Goal => Restate each line of the listing exactly, without carrying over any pictures.

Collected material =>
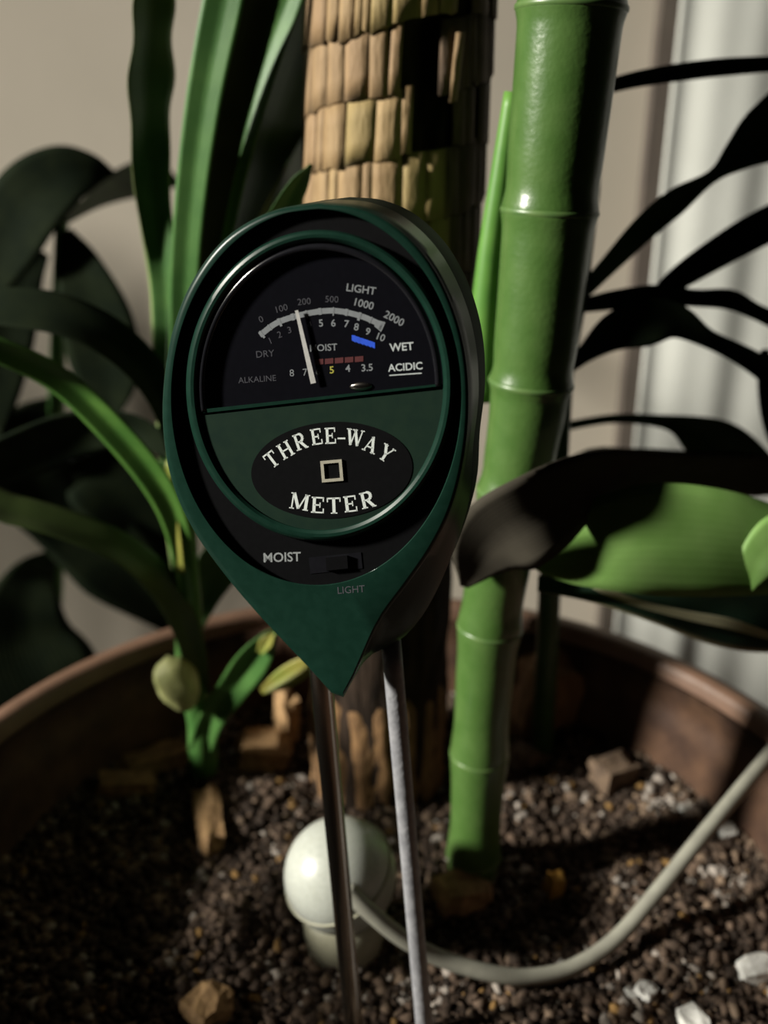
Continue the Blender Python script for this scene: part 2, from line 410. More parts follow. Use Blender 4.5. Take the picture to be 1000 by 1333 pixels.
def loops_mesh(name, loops, mat, parent, capfirst=False, caplast=False, smooth=True):
    V = [v for l in loops for v in l]; n = len(loops[0]); Fc = []
    for i in range(len(loops) - 1):
        for k in range(n):
            k2 = (k + 1) % n
            Fc.append((i * n + k, i * n + k2, (i + 1) * n + k2, (i + 1) * n + k))
    if capfirst: Fc.append(tuple(range(n - 1, -1, -1)))
    if caplast: Fc.append(tuple((len(loops) - 1) * n + k for k in range(n)))
    o = mesh(name, V, Fc, mat, parent, smooth=smooth)
    if smooth: o.data.set_sharp_from_angle(angle=math.radians(28))
    return o
GRO = (412, 517, 189, 245)                   # outer edge of the black groove
BEZ = (417, 502, 175, 203)                   # outer edge of the raised bezel
def ell_loop(e, w_, grow=0.0):
    return [ML(*ell_px(t, e[0], e[1], e[2] + grow, e[3] + grow), w_) for t in ANG]
front = [ML(*out_px(t), 0.0) for t in ANG]
cen = sum(front, Vector()) / NA
back_ = []
for t in ANG:
    rr_ = np.interp(t, ob[:, 0], ob[:, 1], period=2 * math.pi)
    back_.append(ML(CX + rr_ * math.cos(t), CY - rr_ * math.sin(t), 0.0))
def shell(s, d):
    m_ = min(1.0, max(0.0, (d - 0.14) / 0.7))
    return [cen + (p.lerp(q, m_) - cen) * s - MN * (d * 0.01) for p, q in zip(front, back_)]
def inset(px_, d):
    l = []
    for t in ANG:
        x, y = out_px(t); r = math.hypot(x - CX, y - CY); s = (r - px_) / r
        l.append(ML(CX + (x - CX) * s, CY + (y - CY) * s, -d))
    return l
# front shell: groove wall, front lip, rounded edge, side wall
loops = [ell_loop(GRO, -0.17), ell_loop(GRO, -0.02, -0.5), ell_loop(GRO, 0.0, 0.5), inset(7, 0.0), inset(4.5, 0.012), inset(2, 0.04), inset(0.5, 0.09), shell(1.0, 0.14), shell(1.0, 0.4), shell(1.0, 0.7), shell(1.0, 1.0)]
hs = loops_mesh('front_shell', loops, M['housing'], meter)
loops = [shell(0.988, 0.98), shell(0.988, 1.04), shell(0.998, 1.06), shell(0.998, 1.85), shell(0.97, 2.15), shell(0.88, 2.32), shell(0.5, 2.38)]
loops_mesh('back_shell', loops, M['backshell'], meter, caplast=True)
rg = loops_mesh('groove', [ell_loop(GRO, -0.165, 1), ell_loop(BEZ, -0.165, -3)], M['black'], meter)
bz = loops_mesh('bezel', [ell_loop(BEZ, -0.17), ell_loop(BEZ, -0.02, -0.5), ell_loop(BEZ, 0.05, -2.5), ell_loop(BEZ, 0.08, -6), ell_loop(BEZ, 0.075, -10), ell_loop(BEZ, 0.03, -14), ell_loop(BEZ, -0.02, -15.5)], M['housing'], meter)

# face plate (below the chord) and dial (above it)
FE = (417, 502, 161, 189)
def chord_y(x): return 537 + (x - 262) * (505 - 537) / (585 - 262)
pe = [ell_px(2 * math.pi * k / 240, *FE) for k in range(240)]
up = [p for p in pe if p[1] < chord_y(p[0])]; dn = [p for p in pe if p[1] >= chord_y(p[0])]
up.sort(key=lambda p: -((math.atan2(-(p[1] - 502), p[0] - 417) + math.pi / 2) % (2 * math.pi)))      # left end over the top to the right end
dn.sort(key=lambda p: (math.atan2(-(p[1] - 502), p[0] - 417) - math.pi / 2) % (2 * math.pi))
def prism(name, poly, w0, w1, mat, parent, smooth=False):
    n = len(poly)
    V = [ML(*p, w0) for p in poly] + [ML(*p, w1) for p in poly]
    Fc = [tuple(range(n, 2 * n)), tuple(range(n - 1, -1, -1))] + [(k, (k + 1) % n, n + (k + 1) % n, n + k) for k in range(n)]
    return mesh(name, V, Fc, mat, parent, smooth=smooth)
fp = prism('face_plate', dn[::-1] if False else dn, -0.16, 0.0, M['faceplate'], meter)
dl = prism('dial_face', up[::-1], -0.20, -0.13, M['dial'], meter)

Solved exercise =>
Continue the Blender Python script for this scene: part 2, from line 410. More parts follow. Use Blender 4.5. Take the picture to be 1000 by 1333 pixels.
def loops_mesh(name, loops, mat, parent, capfirst=False, caplast=False, smooth=True):
    V = [v for l in loops for v in l]; n = len(loops[0]); Fc = []
    for i in range(len(loops) - 1):
        for k in range(n):
            k2 = (k + 1) % n
            Fc.append((i * n + k, i * n + k2, (i + 1) * n + k2, (i + 1) * n + k))
    if capfirst: Fc.append(tuple(range(n - 1, -1, -1)))
    if caplast: Fc.append(tuple((len(loops) - 1) * n + k for k in range(n)))
    o = mesh(name, V, Fc, mat, parent, smooth=smooth)
    if smooth: o.data.set_sharp_from_angle(angle=math.radians(28))
    return o
GRO = (412, 517, 189, 245)                   # outer edge of the black groove
BEZ = (417, 502, 175, 203)                   # outer edge of the raised bezel
def ell_loop(e, w_, grow=0.0):
    return [ML(*ell_px(t, e[0], e[1], e[2] + grow, e[3] + grow), w_) for t in ANG]
front = [ML(*out_px(t), 0.0) for t in ANG]
cen = sum(front, Vector()) / NA
back_ = []
for t in ANG:
    rr_ = np.interp(t, ob[:, 0], ob[:, 1], period=2 * math.pi)
    back_.append(ML(CX + rr_ * math.cos(t), CY - rr_ * math.sin(t), 0.0))
def shell(s, d):
    m_ = min(1.0, max(0.0, (d - 0.14) / 0.7))
    return [cen + (p.lerp(q, m_) - cen) * s - MN * (d * 0.01) for p, q in zip(front, back_)]
def inset(px_, d):
    l = []
    for t in ANG:
        x, y = out_px(t); r = math.hypot(x - CX, y - CY); s = (r - px_) / r
        l.append(ML(CX + (x - CX) * s, CY + (y - CY) * s, -d))
    return l
# front shell: groove wall, front lip, rounded edge, side wall
loops = [ell_loop(GRO, -0.17), ell_loop(GRO, -0.02, -0.5), ell_loop(GRO, 0.0, 0.5), inset(7, 0.0), inset(4.5, 0.012), inset(2, 0.04), inset(0.5, 0.09), shell(1.0, 0.14), shell(1.0, 0.4), shell(1.0, 0.7), shell(1.0, 1.0)]
hs = loops_mesh('front_shell', loops, M['housing'], meter)
loops = [shell(0.988, 0.98), shell(0.988, 1.04), shell(0.998, 1.06), shell(0.998, 1.85), shell(0.97, 2.15), shell(0.88, 2.32), shell(0.5, 2.38)]
loops_mesh('back_shell', loops, M['backshell'], meter, caplast=True)
rg = loops_mesh('groove', [ell_loop(GRO, -0.165, 1), ell_loop(BEZ, -0.165, -3)], M['black'], meter)
bz = loops_mesh('bezel', [ell_loop(BEZ, -0.17), ell_loop(BEZ, -0.02, -0.5), ell_loop(BEZ, 0.05, -2.5), ell_loop(BEZ, 0.08, -6), ell_loop(BEZ, 0.075, -10), ell_loop(BEZ, 0.03, -14), ell_loop(BEZ, -0.02, -15.5)], M['housing'], meter)

# face plate (below the chord) and dial (above it)
FE = (417, 502, 161, 189)
def chord_y(x): return 537 + (x - 262) * (505 - 537) / (585 - 262)
pe = [ell_px(2 * math.pi * k / 240, *FE) for k in range(240)]
up = [p for p in pe if p[1] < chord_y(p[0])]; dn = [p for p in pe if p[1] >= chord_y(p[0])]
up.sort(key=lambda p: -((math.atan2(-(p[1] - 502), p[0] - 417) + math.pi / 2) % (2 * math.pi)))      # left end over the top to the right end
dn.sort(key=lambda p: (math.atan2(-(p[1] - 502), p[0] - 417) - math.pi / 2) % (2 * math.pi))
def prism(name, poly, w0, w1, mat, parent, smooth=False):
    n = len(poly)
    V = [ML(*p, w0) for p in poly] + [ML(*p, w1) for p in poly]
    Fc = [tuple(range(n, 2 * n)), tuple(range(n - 1, -1, -1))] + [(k, (k + 1) % n, n + (k + 1) % n, n + k) for k in range(n)]
    return mesh(name, V, Fc, mat, parent, smooth=smooth)
fp = prism('face_plate', dn[::-1] if False else dn, -0.16, 0.0, M['faceplate'], meter)
dl = prism('dial_face', up[::-1], -0.20, -0.13, M['dial'], meter)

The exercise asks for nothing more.